In early 2022, the European Commission (‘the Commission’), European Parliament (‘Parliament’) and European Council (‘the Council’) will enter into trilogue negotiations around the Digital Markets Act (‘DMA’). This final stage of the EU legislative process will draw together the Commission’s original DMA proposal (published on 15 December 2020), the Council’s General Approach (adopted on 26 November 2021) and Parliament’s compromise text (adopted on 15 December 2021).  

Ahead of this, the Computer & Communications Industry Association asked Oxera to review the three texts and assess the possible unintended consequences of the amendments for consumers. Our review focused on four key areas: (i) data separation; (ii) product and services integration; (iii) interoperability and interconnection; and (iv) business model choice.

We found that while some of the amendments by Parliament and the Council could improve the balance of the proposed obligations, others risked worsening outcomes for consumers over the long term.

  • Parliament’s amendments to recital 46 make an unrealistic demand of platforms by requiring that ‘less personalised’ alternative to be of the same quality as the personalised service, resulting in all users receiving the ‘less personalised alternative’.
  • Parliament’s amendments to the scope of Article 6.1(d) and restriction on product integrations in recital 48 would hamper product improvement and reliability while worsening the ‘out-of-the-box’ experience for users.
  • Parliament’s extension to the scope of Article 6.1(c) and Article 6.1(f)—to include access to more platform functions for third parties—would raise governance risks that degrade the overall consumer experience.
  • Parliament’s amendments to recital 49, requiring all services to be commercially viable on a standalone basis, would undermine cross-subsidisation by platforms and could inhibit innovation and the uptake of new features.
  • Parliament mandating free interoperability in Article 6.1(f) would reduce the ability of innovators to share in the value of their innovations, meaning fewer features and functionalities for consumers.

Moreover, applying these restrictions to every gatekeeper platform—as a ‘one-size-fits-all’ solution—would undermine many platform business models, forcing changes that could lead to increased prices for both businesses and consumers.

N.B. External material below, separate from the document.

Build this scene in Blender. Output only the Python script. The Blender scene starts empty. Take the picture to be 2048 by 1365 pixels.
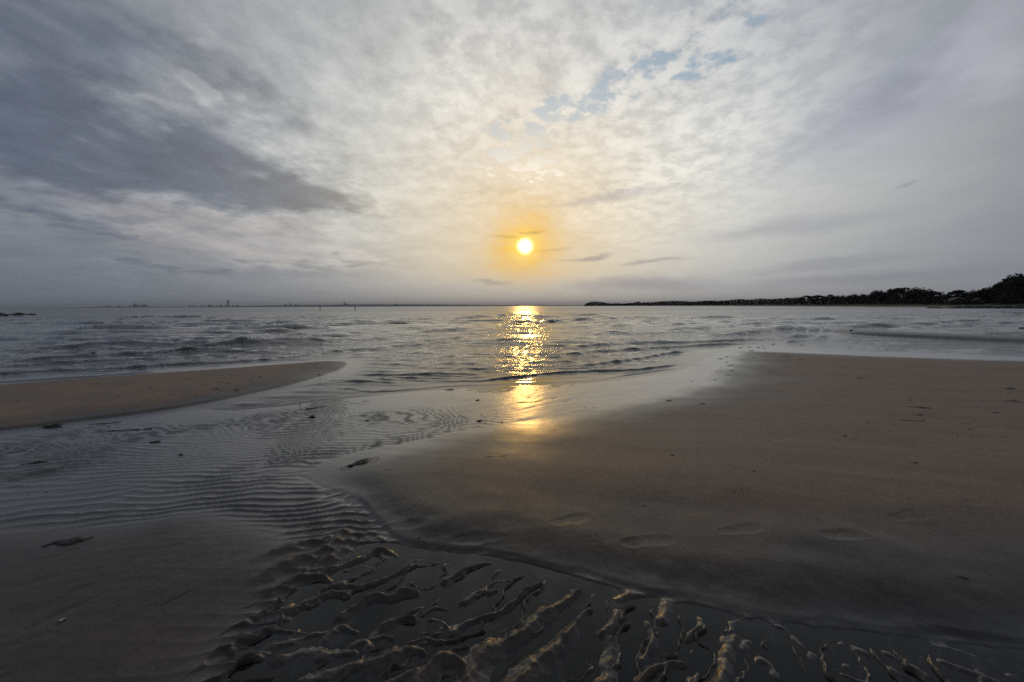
import bpy, bmesh, math, random
import numpy as np
from mathutils import Matrix, Vector, noise as mnoise

random.seed(11)
RNG = np.random.RandomState(7)
scene = bpy.context.scene
C = scene.collection

# ------------------------------------------------------------------ camera
CAM_H = 1.5
FPX = 740.0                      # focal length in pixels of a 2048 px wide frame
PITCH = math.atan(70.0 / FPX)
ROLL = 0.0040
F = Vector((0, math.cos(PITCH), -math.sin(PITCH)))
R0 = Vector((1, 0, 0)); U0 = Vector((0, math.sin(PITCH), math.cos(PITCH)))
RV = R0 * math.cos(ROLL) - U0 * math.sin(ROLL)
UV = R0 * math.sin(ROLL) + U0 * math.cos(ROLL)
cam_data = bpy.data.cameras.new('camera')
cam_data.sensor_width = 36.0
cam_data.lens = FPX / 2048 * 36.0
cam_data.clip_start = 0.05
cam_data.clip_end = 120000
cam = bpy.data.objects.new('camera', cam_data)
M = Matrix(((RV.x, UV.x, -F.x, 0), (RV.y, UV.y, -F.y, 0), (RV.z, UV.z, -F.z, CAM_H), (0, 0, 0, 1)))
cam.matrix_world = M
C.objects.link(cam)
scene.camera = cam

# ------------------------------------------------------------------ render settings
scene.render.engine = 'CYCLES'
scene.view_settings.view_transform = 'Standard'
scene.view_settings.look = 'None'
scene.view_settings.exposure = 0.0
scene.view_settings.gamma = 1.0
scene.view_settings.use_curve_mapping = False
cy = scene.cycles
cy.use_adaptive_sampling = True
cy.adaptive_threshold = 0.01
cy.adaptive_min_samples = 10
cy.use_denoising = False
cy.denoiser = 'OPENIMAGEDENOISE'
cy.max_bounces = 4
cy.diffuse_bounces = 1
cy.glossy_bounces = 2
cy.transmission_bounces = 3
cy.transparent_max_bounces = 8
cy.volume_bounces = 0
cy.sample_clamp_indirect = 6.0
cy.caustics_reflective = False
cy.caustics_refractive = False


def ray(px, py):
    return F + RV * ((px - 1024.0) / FPX) + UV * ((682.5 - py) / FPX)


def on_plane(px, py, z=0.0):
    d = ray(px, py)
    t = (z - CAM_H) / d.z
    return Vector((d.x * t, d.y * t, z))


def at_dist(px, py, D):
    d = ray(px, py)
    t = D / d.y
    return Vector((d.x * t, D, CAM_H + d.z * t))


# ------------------------------------------------------------------ sun
sun_dir = ray(1050, 493).normalized()
SUN_EL = math.asin(sun_dir.z)
SUN_AZ = math.atan2(sun_dir.x, sun_dir.y)
sl = bpy.data.lights.new('sun', 'SUN')
sl.energy = 0.13
sl.angle = math.radians(2.4)
sl.color = (1.0, 0.55, 0.14)
sun = bpy.data.objects.new('sun', sl)
sun.rotation_euler = sun_dir.to_track_quat('Z', 'Y').to_euler()
sun.location = (0, 0, 60)
C.objects.link(sun)


# ------------------------------------------------------------------ node helper
class NT:
    def __init__(self, tree):
        self.t = tree; self.n = tree.nodes; self.l = tree.links

    def node(self, typ, **kw):
        nd = self.n.new(typ)
        for k, v in kw.items():
            setattr(nd, k, v)
        return nd

    def put(self, sock, v):
        if hasattr(v, 'is_output') or isinstance(v, bpy.types.NodeSocket):
            self.l.new(v, sock)
        elif v is not None:
            if sock.type == 'VECTOR' or sock.type == 'RGBA':
                if isinstance(v, (int, float)):
                    v = (v, v, v)
                v = tuple(v)
                sock.default_value = v + (1.0,) if (sock.type == 'RGBA' and len(v) == 3) else v
            else:
                sock.default_value = v

    def math(self, op, a, b=None, c=None, clamp=False):
        nd = self.node('ShaderNodeMath', operation=op, use_clamp=clamp)
        self.put(nd.inputs[0], a)
        if b is not None: self.put(nd.inputs[1], b)
        if c is not None: self.put(nd.inputs[2], c)
        return nd.outputs[0]

    def vec(self, op, a, b=None, c=None, out=0, scale=None):
        nd = self.node('ShaderNodeVectorMath', operation=op)
        self.put(nd.inputs[0], a)
        if b is not None: self.put(nd.inputs[1], b)
        if c is not None: self.put(nd.inputs[2], c)
        if scale is not None: self.put(nd.inputs['Scale'], scale)
        return nd.outputs['Value'] if op in ('DOT_PRODUCT', 'LENGTH', 'DISTANCE') else nd.outputs[0]

    def sep(self, v):
        nd = self.node('ShaderNodeSeparateXYZ'); self.put(nd.inputs[0], v); return nd.outputs

    def comb(self, x, y, z):
        nd = self.node('ShaderNodeCombineXYZ')
        self.put(nd.inputs[0], x); self.put(nd.inputs[1], y); self.put(nd.inputs[2], z)
        return nd.outputs[0]

    def noise(self, v, scale, detail=4, rough=0.55, dist=0.0, color=False, lac=2.0):
        nd = self.node('ShaderNodeTexNoise')
        self.put(nd.inputs['Vector'], v)
        nd.inputs['Scale'].default_value = scale; nd.inputs['Detail'].default_value = detail
        nd.inputs['Roughness'].default_value = rough; nd.inputs['Distortion'].default_value = dist
        nd.inputs['Lacunarity'].default_value = lac
        return nd.outputs['Color'] if color else nd.outputs[0]

    def mapr(self, v, a, b, c=0.0, d=1.0, smooth=True):
        nd = self.node('ShaderNodeMapRange', interpolation_type='SMOOTHSTEP' if smooth else 'LINEAR')
        self.put(nd.inputs['Value'], v)
        for k, x in zip(('From Min', 'From Max', 'To Min', 'To Max'), (a, b, c, d)):
            self.put(nd.inputs[k], x)
        return nd.outputs[0]

    def mix(self, f, a, b, blend='MIX', clampf=True):
        nd = self.node('ShaderNodeMix', data_type='RGBA', blend_type=blend, clamp_factor=clampf)
        self.put(nd.inputs['Factor'], f)
        self.put(nd.inputs['A'] if False else nd.inputs[6], a)
        self.put(nd.inputs[7], b)
        return nd.outputs[2]

    def mixf(self, f, a, b):
        nd = self.node('ShaderNodeMix', data_type='FLOAT')
        self.put(nd.inputs[0], f); self.put(nd.inputs[2], a); self.put(nd.inputs[3], b)
        return nd.outputs[0]

    def mapping(self, v, loc=(0, 0, 0), rot=(0, 0, 0), scale=(1, 1, 1), typ='POINT'):
        nd = self.node('ShaderNodeMapping', vector_type=typ)
        self.put(nd.inputs['Vector'], v)
        nd.inputs['Location'].default_value = loc; nd.inputs['Rotation'].default_value = rot
        nd.inputs['Scale'].default_value = scale
        return nd.outputs[0]

    def blobs(self, A, E, spots):
        """three soft ellipses at once: A, E hold azimuth and elevation three times over"""
        spots = list(spots) + [(0, 3.0, 0.01, 0.01, 0)] * (3 - len(spots))
        k = [[], [], [], [], [], []]
        for (az, el, sa, se, rot) in spots:
            sa *= 0.66; se *= 0.66
            c_, s_ = math.cos(rot), math.sin(rot)
            for L, v in zip(k, (c_ / sa, s_ / sa, -(c_ * az + s_ * el) / sa, -s_ / se, c_ / se, (s_ * az - c_ * el) / se)):
                L.append(v)
        u = self.vec('MULTIPLY_ADD', A, k[0], self.vec('MULTIPLY_ADD', E, k[1], k[2]))
        w = self.vec('MULTIPLY_ADD', A, k[3], self.vec('MULTIPLY_ADD', E, k[4], k[5]))
        q = self.vec('MULTIPLY_ADD', u, u, self.vec('MULTIPLY', w, w))
        f = self.vec('MAXIMUM', self.vec('SUBTRACT', (1, 1, 1), q), (0, 0, 0))
        return self.vec('MULTIPLY', f, f)

    def blobsum(self, A, E, lst):
        """lst of ((az, el, sa, se, rot), weight) -> weighted sum"""
        tot = None
        for i in range(0, len(lst), 3):
            ch = lst[i:i + 3]
            w = [c[1] for c in ch] + [0.0] * (3 - len(ch))
            d = self.vec('DOT_PRODUCT', self.blobs(A, E, [c[0] for c in ch]), w)
            tot = d if tot is None else self.math('ADD', tot, d)
        return tot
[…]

Well-designed regulation should first identify the market failure that it is trying to fix, and then test whether the proposed intervention is likely to produce better or worse outcomes. This is particularly important when the practices being regulated could lead to positive consumer outcomes as well as negative ones, which our previous research identified is the case with regards to the DMA.

We propose six key principles that should guide the final stages of the DMA legislative process. These include making provisions for safeguarding end-users, allowing platforms to offer consumers integrated products and services, the preservation of investment and innovation incentives, minimising governance risks, and avoiding one-size-fits-all approaches.

There are already signs of this approach within the DMA amendments. For example, amendments to Articles 5(a), 6.1(c) and 6.1(f) would add limitations to the obligations around data processing and interoperability, allowing platforms to better protect platform integrity, end-user data protection, and cyber security—benefitting consumers by enabling them to access innovative safety and security features. We recommend that policymakers take this final opportunity to adopt these kinds of beneficial provisions more widely throughout the DMA.

Gareth Shier, the expert who led the study, said:

The DMA should recognise that some obligations must be tailored to a platform’s specific economic context if they are to avoid inadvertently banning behaviours that benefit consumers. Going into the trilogue process, we recommend that policymakers adopt language that leaves room for authorities to take a holistic view of the market and tailor their interventions when enforcing the obligations.